The disappointing December quarter results by FPI-heavy blue-chip firms have dented flows. At the beginning of the year, megacaps such as HDFC Bank, Hindustan Unilever, and Bajaj Finance — where FPIs have substantial exposure — posted disappointing numbers.
Meanwhile, the hardening of US Treasury yields raised concerns about whether the US Federal Reserve (Fed) would lower interest rates at the same pace as the Street had priced in.
After settling at 3.86 per cent in December, the 10-year US bond yield is trading at 4.3 per cent at present, leading to the repricing of risky assets.
Moreover, foreign investors are unwilling to chase most stocks at current valuations.
“We believe the market is expensive, trading at 20.5x March 2025 P/E, significantly higher than historical averages and most other EMs. This is especially high considering a likely slower earnings CAGR of 11 per cent in FY25 and FY26 (versus 19 per cent in FY24),” added Gupta.
Despite the recent outperformance, Korea, Taiwan, and Indonesian markets trade at a discount to India.
Market experts said the rate cuts by the US Federal Reserve could be a positive trigger for inflows to India whenever they happen this year.
"Historically, rate cuts mean US dollar peaks, and funds start flowing towards emerging markets, and from that, both China and India should all be beneficiaries," said Gupta.
Some experts opined that there could be fresh buying after the elections.
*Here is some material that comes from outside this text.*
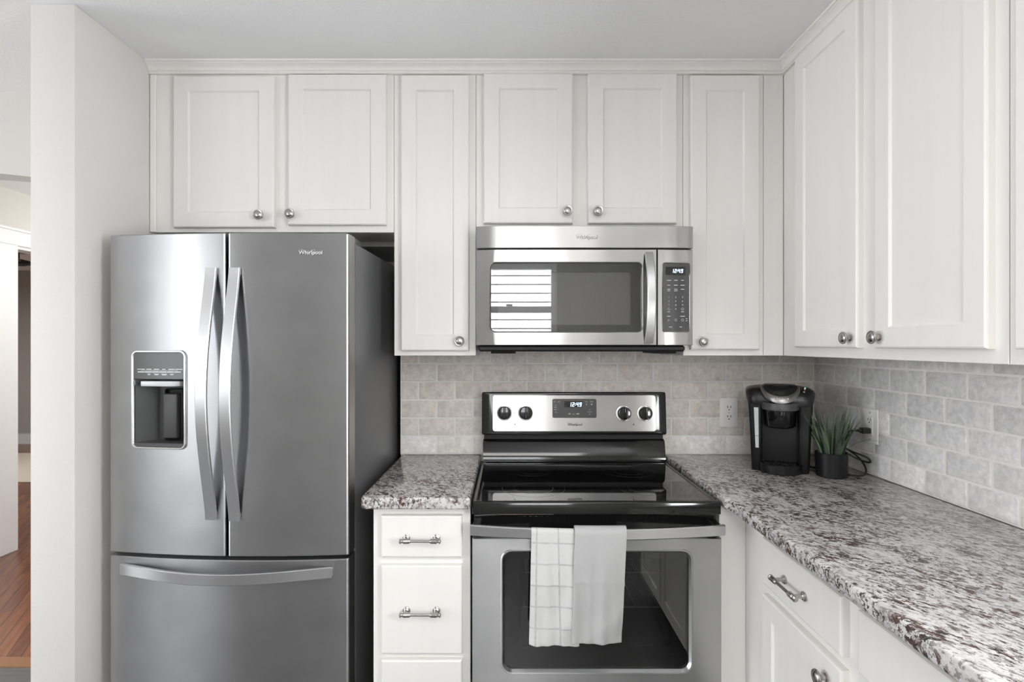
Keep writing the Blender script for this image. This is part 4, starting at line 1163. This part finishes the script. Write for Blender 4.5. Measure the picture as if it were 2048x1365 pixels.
# silver handle: a band that sweeps round the head and climbs to the back along both sides
def zrim(y): return 0.266 + 0.0405 * max(0.0, min(1.0, (y + 0.139) / 0.078)) ** 0.9
def rim_loop(hw, yf, dz):
    P = []
    for i in range(25):
        a = pi + pi * i / 24
        x, y = hw * cos(a), yf * 0.40 + yf * 0.60 * -sin(a)
        P.append((x, y, dz + zrim(y)))
    P = [(-hw, 0.0, dz + zrim(0.0))] + P + [(hw, 0.0, dz + zrim(0.0))]
    return P
A = rim_loop(0.0645, -0.138, -0.012); B = rim_loop(0.0650, -0.139, 0.000); C = rim_loop(0.0620, -0.1345, 0.0055); Dd = rim_loop(0.0565, -0.1265, 0.0050); E = rim_loop(0.0565, -0.1265, -0.006)
mb = MB(); mb.rings([A, B, C, Dd, E], False, False, closed=False); mb.build('lid_handle', 'rim', cm, smooth=60)
mb = MB()
mb.rings([rim_loop(0.0562, -0.1262, -0.006), rim_loop(0.0555, -0.125, 0.0035), rim_loop(0.051, -0.117, 0.0085), rim_loop(0.036, -0.092, 0.0095), rim_loop(0.012, -0.05, 0.0075)], False, True)
mb.build('lid', 'satin', cm, smooth=60)
mb = MB()   # the word on the silver band, bent round it
for i, ch in enumerate('KEURIG'):
    x = -0.0215 + i * 0.0086
    ya = -0.1355 + 0.9 * x * x / 0.14
    text_bm(mb, ch, 0.0085, Matrix.Translation((x, ya - 0.0012, 0.2718)) @ Matrix.Rotation(x * 13, 4, 'Z') @ Matrix.Rotation(radians(50), 4, 'X'), 0.0004, bold=0.0003)
mb.build('lettering', 'mark', cm, smooth=0)
mb = MB(); mb.rings([dee(0.066, -0.128, 0.0, 0.0), dee(0.070, -0.134, 0.0, 0.003), dee(0.072, -0.136, 0.0, 0.030), dee(0.070, -0.133, 0.0, 0.034), dee(0.063, -0.124, 0.0, 0.034), dee(0.062, -0.122, 0.0, 0.030)]); mb.build('drip_tray', 'black', cm, smooth=40)
mb = MB()
for k in range(-6, 7):
    x = k * 0.0085; yl = -0.055 - 0.062 * sqrt(max(0, 1 - (x / 0.062) ** 2))
    mb.box(x - 0.0015, x + 0.0015, yl, -0.036, 0.030, 0.034)
mb.box(-0.05, 0.05, -0.0765, -0.0735, 0.030, 0.0338); mb.build('drip_grate', 'blackm', cm, smooth=0)
mb = MB()
mb.rings([[(x, -0.0800 + 0.0035 * 0, z) for x, z in P_] for P_ in ([(-0.0865 + 0.0, 0.232), (-0.0715, 0.232), (-0.0700, 0.085), (-0.0810, 0.085)],)] +
         [[(-0.0865, -0.0700, 0.232), (-0.0715, -0.0700, 0.232), (-0.0700, -0.0700, 0.085), (-0.0810, -0.0700, 0.085)]])
mb.build('water_window', 'water', cm, smooth=0)
mb = MB(); mb.box(-0.0835, -0.0705, -0.0806, -0.0799, 0.128, 0.1295); mb.build('water_line', 'charcoal', cm, smooth=0)
for k, mt in enumerate(('mark', 'mark', 'pink', 'pink', 'green')):
    MB().lathe([(0.0026, 0), (0.0026, 0.0012), (0, 0.0014)], 10, Matrix.Translation((0.0765 + k * 0.0018, -0.068 + k * 0.0105, 0.2925 + k * 0.0030)) @ Matrix.Rotation(radians(38), 4, 'X')).build('button', mt, cm)

# power cord of the coffee maker: along the counter behind the plant, tied in a loop, up to the right-hand outlet
def smooth_path(P, n=8):
    P = [Vector(p) for p in P]; out = []
    for i in range(len(P) - 1):
        p0, p1, p2, p3 = P[max(i - 1, 0)], P[i], P[i + 1], P[min(i + 2, len(P) - 1)]
        for k in range(n):
            t = k / n
            out.append(0.5 * ((2 * p1) + (-p0 + p2) * t + (2 * p0 - 5 * p1 + 4 * p2 - p3) * t * t + (-p0 + 3 * p1 - 3 * p2 + p3) * t ** 3))
    out.append(P[-1]); return out
inv = Matrix.Translation((CMX, CMY, 0.914)) @ Matrix.Rotation(CA, 4, 'Z')
inv = inv.inverted()
wp = [(1.085, -0.215, 0.930), (1.12, -0.24, 0.9185), (1.17, -0.33, 0.9178), (1.20, -0.385, 0.9178), (1.235, -0.395, 0.9185), (1.262, -0.375, 0.930), (1.268, -0.35, 0.952), (1.262, -0.335, 0.968), (1.245, -0.325, 0.985),
      (1.225, -0.315, 1.000), (1.210, -0.308, 1.008), (1.205, -0.305, 1.000), (1.225, -0.318, 0.985), (1.250, -0.335, 0.968), (1.272, -0.36, 0.958), (1.276, -0.375, 0.963), (1.268, -0.368, 0.976), (1.240, -0.335, 0.990),
      (1.215, -0.315, 1.004), (1.206, -0.312, 1.016), (1.206, -0.322, 1.035), (1.212, -0.335, 1.055), (1.222, -0.352, 1.068), (1.235, -0.366, 1.0715), (1.246, -0.369, 1.0718)]
mb = MB(); mb.tube(smooth_path([inv @ Vector(p) for p in wp]), 0.0032, 8); mb.build('power_cord', 'cord', cm)
mb = MB(); mb.box(-0.011, 0.011, -0.038, -0.0082, -0.010, 0.010, 0.003, 2); mb.tube([(0, -0.036, 0), (0, -0.050, 0)], [0.0065, 0.0045], 10)
mb.bm.transform(inv @ Matrix.Translation((1.2845, -0.370, 1.0718)) @ Matrix.Rotation(RZ, 4, 'Z')); mb.build('plug', 'cord', cm)

# ------------------------------------------------------------------ potted grass
pl = thing('potted_plant', 'small grassy green plant in a black pot beside the coffee maker', 'plant', (1.133, -0.385, 0.914))
MB().lathe([(0.046, 0), (0.0485, 0.003), (0.0505, 0.078), (0.0510, 0.084), (0.0495, 0.085), (0.0475, 0.082), (0.046, 0.072)], 40).build('pot', 'pot', pl)
MB().lathe([(0.0470, 0.066), (0.0470, 0.072), (0.03, 0.075), (0, 0.076)], 24).build('soil', 'soil', pl)
bm = bmesh.new(); tl = []
rnd = random.Random(11)
nb = 78
for k in range(nb):
    a = rnd.uniform(0, 2 * pi); r0 = 0.038 * sqrt(rnd.random())
    base = Vector((r0 * cos(a), r0 * sin(a), 0.070))
    lean = a + rnd.uniform(-0.5, 0.5)
    out = Vector((cos(lean), sin(lean), 0))
    Lh = rnd.uniform(0.100, 0.185); spread = (0.22 + r0 / 0.038 * 0.62) * rnd.uniform(0.5, 1.2)
    if k == 0: a = 0; base = Vector((0.035, -0.01, 0.075)); out = Vector((0.76, -0.65, 0)); Lh = 0.165; spread = 1.55
    if k == 1: base = Vector((-0.04, -0.01, 0.08)); out = Vector((-0.97, -0.24, 0)); Lh = 0.085; spread = 1.2
    side = out.cross(Vector((0, 0, 1))); wd = rnd.uniform(0.0042, 0.0072) if k > 1 else 0.0022
    tw = rnd.uniform(-0.9, 0.9); side = (side * cos(tw) + out * sin(tw)).normalized()
    prev = None; n = 9; tint = rnd.random() ** 1.3
    curl = rnd.uniform(0.3, 0.9)
    p = base.copy(); ang_ = spread * 0.30
    for i in range(n + 1):
        q = i / n
        ang_ = spread * (0.25 + 0.9 * q * curl) if k > 0 else 0.25 + 1.75 * q
        d = out * sin(ang_) + Vector((0, 0, 1)) * cos(ang_)
        if i: p = p + d * (Lh / n)
        ww = wd * (0.75 + 0.6 * sin(pi * min(1, q * 1.3)) * 0.5) * (1 - q ** 3) + 0.0003
        nrm = side.cross(d).normalized()
        row = [bm.verts.new(p - side * ww), bm.verts.new(p + nrm * ww * 0.35), bm.verts.new(p + side * ww)]
        if prev:
            for c_ in (0, 1):
                bm.faces.new((prev[c_], prev[c_ + 1], row[c_ + 1], row[c_])); tl.append(max(0, min(1, tint * (0.75 + 0.3 * q))))
        prev = row
me = bpy.data.meshes.new('foliage'); bm.to_mesh(me); bm.free()
at = me.attributes.new('tint', 'FLOAT', 'FACE'); at.data.foreach_set('value', tl)
link_mesh('foliage', me, 'leaf', pl, smooth=60)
"There is nothing negative about India apart from the fact that valuations are challenging compared to some emerging markets. With gains in the last three months of 2023, investors might have priced in the election outcome. They are in no rush to take fresh positions till the elections are over," said Andrew Holland, chief executive officer of Avendus Capital Alternate Strategies.